VCU is one of 14 TEA-certified colleges and universities. TEA assists institutions by providing training on veteran cultural competency and military and veteran student recruitment, retention and employment.

The certification recognizes the university’s efforts to support veteran and military students, said Stephen Ross, director of Military Student Services at VCU. Ross’ office processes GI Bill benefits and supports veterans on campus.

“It's not just about what our office does, it's about support in financial aid, and what scholarships we provide, admissions, and all the other support organizations around VCU,” Ross said. “It's schoolwide recognition.” 

Ten percent of Virginia’s population are veterans, and VCU’s Military Student Services office has taken several major steps in recent years to enhance support for military veterans. The university’s Green Zone program has become a national model for helping military students navigate college. Military Student Services, the School of the Arts and the nonprofit organization CreatiVets have collaborated to help men and women whose lives were scarred by war use art to help process their experiences. In November, VCU announced the creation of the VCU Military Veterans Alumni Council.

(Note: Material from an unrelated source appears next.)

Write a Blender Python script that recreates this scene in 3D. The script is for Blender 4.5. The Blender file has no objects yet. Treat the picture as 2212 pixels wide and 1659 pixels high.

These programs are part of a universitywide push to help student veterans succeed at VCU, Ross said.

“There's no one simple solution,” he said. “Each veteran is an individual and we need arts, engineering, admissions, faculty and staff support across all curriculum. It's a family that has to reach out and support these people so that somebody can make a difference in a veteran's life that will keep them here and help them move toward graduation.”